As employers increasingly see four generations represented in their workforces and a diverse range of employee needs, customization and flexibility in benefits and wellness plans are becoming key to creating healthy outcomes for all employees.
The result of these offerings was “peace of mind for employees and their families and a sense of belonging in an organization,” said Merlyn Sequeira (right), director of total rewards, payroll, recognition, wellness and human resources systems at Samsung Electronics Canada, during a panel session at Benefits Canada‘s 2022 Healthy Outcomes Conference.
When Sequeira joined Samsung, it had a traditional, one-size-fits-all benefits plan, though employees were expressing a desire for greater choice. This year, Samsung moved to a fully employer-paid flex plan, which provides employees with a certain dollar amount to allocate to the benefits that are most valuable to them. “We have four generations in the workplace and every employee has separate needs,” she said.
Read: Samsung snags award for health, wellness program for all life stages
Also speaking on the panel, Elena Shiganova (centre), senior manager of total rewards at the City of Mississauga, said the City was aiming to foster an outcome of “engaged employees who trust their leaders” through its benefits and wellness offerings.
The City of Mississauga has 11 different plans for its various employee groups, including the fire department, library, city works, its non-union population and part-time employees. In addition, all employees are able to allocate the same amount of money towards either a health-care spending or wellness account.

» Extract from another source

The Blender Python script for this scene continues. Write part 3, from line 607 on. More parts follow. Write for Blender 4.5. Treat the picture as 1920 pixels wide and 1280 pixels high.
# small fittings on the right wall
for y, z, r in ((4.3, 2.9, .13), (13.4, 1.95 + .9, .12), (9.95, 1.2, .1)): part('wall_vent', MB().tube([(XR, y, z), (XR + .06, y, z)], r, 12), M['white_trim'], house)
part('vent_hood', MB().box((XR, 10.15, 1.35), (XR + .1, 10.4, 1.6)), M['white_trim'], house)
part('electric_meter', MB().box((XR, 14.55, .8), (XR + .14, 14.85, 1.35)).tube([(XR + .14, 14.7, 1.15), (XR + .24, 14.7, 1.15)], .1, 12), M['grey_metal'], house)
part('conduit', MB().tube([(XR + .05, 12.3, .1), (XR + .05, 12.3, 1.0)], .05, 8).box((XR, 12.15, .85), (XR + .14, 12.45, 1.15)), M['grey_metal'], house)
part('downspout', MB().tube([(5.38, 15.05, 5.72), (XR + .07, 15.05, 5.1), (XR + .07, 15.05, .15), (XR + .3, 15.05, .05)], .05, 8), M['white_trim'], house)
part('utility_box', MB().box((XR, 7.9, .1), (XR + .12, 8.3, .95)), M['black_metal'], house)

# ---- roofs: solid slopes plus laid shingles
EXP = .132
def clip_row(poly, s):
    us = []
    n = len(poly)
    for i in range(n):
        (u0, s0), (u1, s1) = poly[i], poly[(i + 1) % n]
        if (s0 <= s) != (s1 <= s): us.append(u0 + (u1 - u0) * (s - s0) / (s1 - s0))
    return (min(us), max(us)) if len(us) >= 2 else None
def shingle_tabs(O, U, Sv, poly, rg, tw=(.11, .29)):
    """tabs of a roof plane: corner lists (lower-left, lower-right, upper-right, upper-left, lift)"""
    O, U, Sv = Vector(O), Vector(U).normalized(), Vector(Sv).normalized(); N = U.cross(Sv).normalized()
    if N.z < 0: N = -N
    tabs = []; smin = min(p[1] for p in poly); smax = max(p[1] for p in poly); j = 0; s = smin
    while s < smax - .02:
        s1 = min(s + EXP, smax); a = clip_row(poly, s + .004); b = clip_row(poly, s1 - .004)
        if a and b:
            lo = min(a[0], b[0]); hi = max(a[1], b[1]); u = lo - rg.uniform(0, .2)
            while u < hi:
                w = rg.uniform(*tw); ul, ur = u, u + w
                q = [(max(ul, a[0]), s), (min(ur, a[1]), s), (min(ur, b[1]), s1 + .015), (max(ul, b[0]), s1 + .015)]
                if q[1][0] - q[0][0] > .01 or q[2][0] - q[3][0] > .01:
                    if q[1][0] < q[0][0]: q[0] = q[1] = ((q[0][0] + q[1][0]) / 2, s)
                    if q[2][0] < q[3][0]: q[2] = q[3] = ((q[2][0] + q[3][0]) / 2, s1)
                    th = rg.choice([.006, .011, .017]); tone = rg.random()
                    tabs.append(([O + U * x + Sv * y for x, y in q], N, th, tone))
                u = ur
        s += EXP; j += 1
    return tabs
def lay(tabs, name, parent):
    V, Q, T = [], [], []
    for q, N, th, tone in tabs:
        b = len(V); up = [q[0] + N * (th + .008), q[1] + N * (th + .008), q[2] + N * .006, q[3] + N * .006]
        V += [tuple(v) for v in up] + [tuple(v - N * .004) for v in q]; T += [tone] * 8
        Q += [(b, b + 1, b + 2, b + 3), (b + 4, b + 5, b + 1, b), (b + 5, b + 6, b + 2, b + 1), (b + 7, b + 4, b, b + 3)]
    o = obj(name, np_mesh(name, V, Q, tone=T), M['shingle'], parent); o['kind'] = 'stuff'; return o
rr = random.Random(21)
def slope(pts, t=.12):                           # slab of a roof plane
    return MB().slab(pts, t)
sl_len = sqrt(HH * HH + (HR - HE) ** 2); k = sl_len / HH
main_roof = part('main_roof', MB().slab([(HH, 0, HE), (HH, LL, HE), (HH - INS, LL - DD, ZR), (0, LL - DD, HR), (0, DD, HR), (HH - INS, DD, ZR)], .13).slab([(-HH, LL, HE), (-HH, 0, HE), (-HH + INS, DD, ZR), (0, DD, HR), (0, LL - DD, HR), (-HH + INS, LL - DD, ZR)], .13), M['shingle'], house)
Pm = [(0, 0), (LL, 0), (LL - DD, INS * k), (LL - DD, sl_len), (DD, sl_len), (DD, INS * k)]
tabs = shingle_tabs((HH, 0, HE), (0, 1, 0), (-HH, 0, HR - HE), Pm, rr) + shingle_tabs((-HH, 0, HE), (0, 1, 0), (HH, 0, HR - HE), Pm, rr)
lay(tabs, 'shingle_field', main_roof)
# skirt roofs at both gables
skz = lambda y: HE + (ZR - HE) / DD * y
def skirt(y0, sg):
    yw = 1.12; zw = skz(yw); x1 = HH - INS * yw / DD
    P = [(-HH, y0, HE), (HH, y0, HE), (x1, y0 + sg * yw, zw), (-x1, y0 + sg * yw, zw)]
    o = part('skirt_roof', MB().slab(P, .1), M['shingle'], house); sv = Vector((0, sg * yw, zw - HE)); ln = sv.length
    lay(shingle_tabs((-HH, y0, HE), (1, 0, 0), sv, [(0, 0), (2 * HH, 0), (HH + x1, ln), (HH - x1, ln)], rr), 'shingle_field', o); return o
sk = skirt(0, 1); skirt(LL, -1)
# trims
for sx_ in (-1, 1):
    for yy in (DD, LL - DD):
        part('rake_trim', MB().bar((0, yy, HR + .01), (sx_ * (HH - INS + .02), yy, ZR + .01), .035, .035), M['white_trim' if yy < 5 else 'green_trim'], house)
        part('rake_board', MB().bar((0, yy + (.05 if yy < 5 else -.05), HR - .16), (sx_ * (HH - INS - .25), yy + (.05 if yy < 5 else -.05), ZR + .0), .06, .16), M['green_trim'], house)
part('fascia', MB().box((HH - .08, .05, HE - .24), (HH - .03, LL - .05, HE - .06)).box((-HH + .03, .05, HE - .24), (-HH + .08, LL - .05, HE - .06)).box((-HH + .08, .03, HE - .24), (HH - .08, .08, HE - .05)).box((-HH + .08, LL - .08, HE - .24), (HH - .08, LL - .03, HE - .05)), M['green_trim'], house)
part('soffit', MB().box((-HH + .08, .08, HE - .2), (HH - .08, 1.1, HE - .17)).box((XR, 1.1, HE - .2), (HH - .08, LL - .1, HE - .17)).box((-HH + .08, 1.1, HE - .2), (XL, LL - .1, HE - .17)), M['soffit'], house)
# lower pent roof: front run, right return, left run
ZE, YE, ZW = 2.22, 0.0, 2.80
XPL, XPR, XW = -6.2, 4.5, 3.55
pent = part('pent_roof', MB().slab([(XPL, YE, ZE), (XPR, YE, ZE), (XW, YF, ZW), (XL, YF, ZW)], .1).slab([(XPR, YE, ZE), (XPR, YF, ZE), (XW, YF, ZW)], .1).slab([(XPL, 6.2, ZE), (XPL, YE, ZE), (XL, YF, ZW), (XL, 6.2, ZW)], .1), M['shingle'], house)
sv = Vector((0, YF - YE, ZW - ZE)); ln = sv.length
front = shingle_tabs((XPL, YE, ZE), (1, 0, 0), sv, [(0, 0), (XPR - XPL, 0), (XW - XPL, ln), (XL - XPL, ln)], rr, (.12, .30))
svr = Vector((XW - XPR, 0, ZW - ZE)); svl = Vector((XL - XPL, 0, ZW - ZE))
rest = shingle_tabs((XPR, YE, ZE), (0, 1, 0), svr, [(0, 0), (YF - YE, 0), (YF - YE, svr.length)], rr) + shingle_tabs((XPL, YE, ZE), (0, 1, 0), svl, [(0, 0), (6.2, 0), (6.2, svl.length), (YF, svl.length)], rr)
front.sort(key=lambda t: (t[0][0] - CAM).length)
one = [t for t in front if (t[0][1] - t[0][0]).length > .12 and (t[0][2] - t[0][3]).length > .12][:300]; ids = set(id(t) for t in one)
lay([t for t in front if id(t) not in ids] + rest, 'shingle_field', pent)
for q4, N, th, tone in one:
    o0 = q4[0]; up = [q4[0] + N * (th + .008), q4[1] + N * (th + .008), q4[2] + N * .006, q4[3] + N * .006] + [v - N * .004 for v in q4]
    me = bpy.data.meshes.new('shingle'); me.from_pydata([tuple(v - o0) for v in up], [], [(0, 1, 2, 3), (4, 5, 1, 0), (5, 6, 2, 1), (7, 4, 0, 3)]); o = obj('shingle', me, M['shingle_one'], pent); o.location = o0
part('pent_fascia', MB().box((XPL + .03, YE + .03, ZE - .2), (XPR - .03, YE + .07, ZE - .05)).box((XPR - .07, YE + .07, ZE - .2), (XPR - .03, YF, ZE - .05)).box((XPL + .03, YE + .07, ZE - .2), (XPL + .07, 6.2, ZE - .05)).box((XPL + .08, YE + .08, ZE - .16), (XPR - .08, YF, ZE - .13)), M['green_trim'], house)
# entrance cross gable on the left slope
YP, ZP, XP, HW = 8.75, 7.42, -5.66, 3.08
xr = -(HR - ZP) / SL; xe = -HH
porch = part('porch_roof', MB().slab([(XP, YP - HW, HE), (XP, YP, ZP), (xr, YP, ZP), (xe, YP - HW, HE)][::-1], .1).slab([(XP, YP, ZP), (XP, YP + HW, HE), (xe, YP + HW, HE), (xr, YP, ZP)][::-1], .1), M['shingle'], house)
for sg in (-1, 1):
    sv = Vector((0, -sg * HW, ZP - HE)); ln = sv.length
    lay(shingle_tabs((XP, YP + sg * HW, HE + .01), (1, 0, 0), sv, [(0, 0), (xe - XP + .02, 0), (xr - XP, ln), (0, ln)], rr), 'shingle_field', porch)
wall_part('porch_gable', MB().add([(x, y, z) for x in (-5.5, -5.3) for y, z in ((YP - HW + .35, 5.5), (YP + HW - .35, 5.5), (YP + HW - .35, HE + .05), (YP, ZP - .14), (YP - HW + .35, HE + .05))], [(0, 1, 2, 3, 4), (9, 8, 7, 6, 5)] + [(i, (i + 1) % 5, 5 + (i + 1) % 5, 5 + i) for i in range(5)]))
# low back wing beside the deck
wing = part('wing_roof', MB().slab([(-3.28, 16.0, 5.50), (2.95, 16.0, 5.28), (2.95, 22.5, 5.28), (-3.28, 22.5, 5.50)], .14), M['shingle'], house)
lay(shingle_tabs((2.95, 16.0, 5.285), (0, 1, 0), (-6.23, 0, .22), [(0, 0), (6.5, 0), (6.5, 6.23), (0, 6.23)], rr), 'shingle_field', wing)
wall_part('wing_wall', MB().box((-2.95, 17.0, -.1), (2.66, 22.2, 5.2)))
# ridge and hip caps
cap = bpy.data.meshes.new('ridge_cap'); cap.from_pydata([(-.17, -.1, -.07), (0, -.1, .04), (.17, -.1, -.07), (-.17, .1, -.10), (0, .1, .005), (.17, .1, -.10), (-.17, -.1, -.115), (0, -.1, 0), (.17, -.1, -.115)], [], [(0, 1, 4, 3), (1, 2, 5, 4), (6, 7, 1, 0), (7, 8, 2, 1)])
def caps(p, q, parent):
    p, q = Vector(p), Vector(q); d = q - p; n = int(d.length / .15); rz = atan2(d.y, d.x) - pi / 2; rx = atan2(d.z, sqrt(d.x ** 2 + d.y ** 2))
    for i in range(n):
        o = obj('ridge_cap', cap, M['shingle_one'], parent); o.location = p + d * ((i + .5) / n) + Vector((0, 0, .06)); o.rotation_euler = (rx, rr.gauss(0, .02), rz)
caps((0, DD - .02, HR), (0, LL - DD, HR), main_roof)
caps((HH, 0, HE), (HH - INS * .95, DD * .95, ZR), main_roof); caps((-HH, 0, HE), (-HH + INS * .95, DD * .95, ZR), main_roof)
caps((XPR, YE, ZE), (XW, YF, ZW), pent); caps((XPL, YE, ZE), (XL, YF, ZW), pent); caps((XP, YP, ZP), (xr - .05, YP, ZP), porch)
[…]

Laura Glenn (left), wellness program manager for North America at Ericsson, said the company’s wellness program has evolved from an initial focus on physical health to one on all aspects of health, including mental, social and financial. The company’s wellness program includes an app that allows employees to track their steps, nutrition, sleep habits and maintain a healthy blood pressure. It also includes virtual health-care and mental-health supports. It also has stations in its offices where employees can check their weight and blood pressure and has onsite biometric screening every year.
All three panelists stressed the importance of using data and employee feedback to measure whether their programs were achieving the desired results for plan members. Shiganova said the City looks at employee surveys and plan usage data. Its flexible dollars for a HCSA or wellness account was the “best thing” it had done, she said, because seeing which benefits employees have elected to spend money on has given the City a better sense of employee needs.
Read: How employers are maximizing health-care spending and wellness accounts
Samsung relies on a combination of select one-on-one interviews with employees, exit interviews, usage data and market information, said Sequeira, while Glenn noted Ericsson’s well-being program has provided the company with high-level, anonymized data on employee health markers, including cholesterol, triglycerides, blood glucose and body mass index scores.
“We use that data in a cohort analysis every two years to see how wellness program participants are progressing compared to non-participants and . . . wellness program participants do show better health statistics over time,” she said.
While the panellists felt they were seeing positive results from their efforts, they said there’s still work to do for specific employee groups. Ericsson is currently considering introducing a subsidy for caregiving expenses to support employees taking care of children or aging parents and the City of Mississauga is currently working to determine whether its benefits adequately support women going through menopause, given 20 per cent of its employees are women over age 40.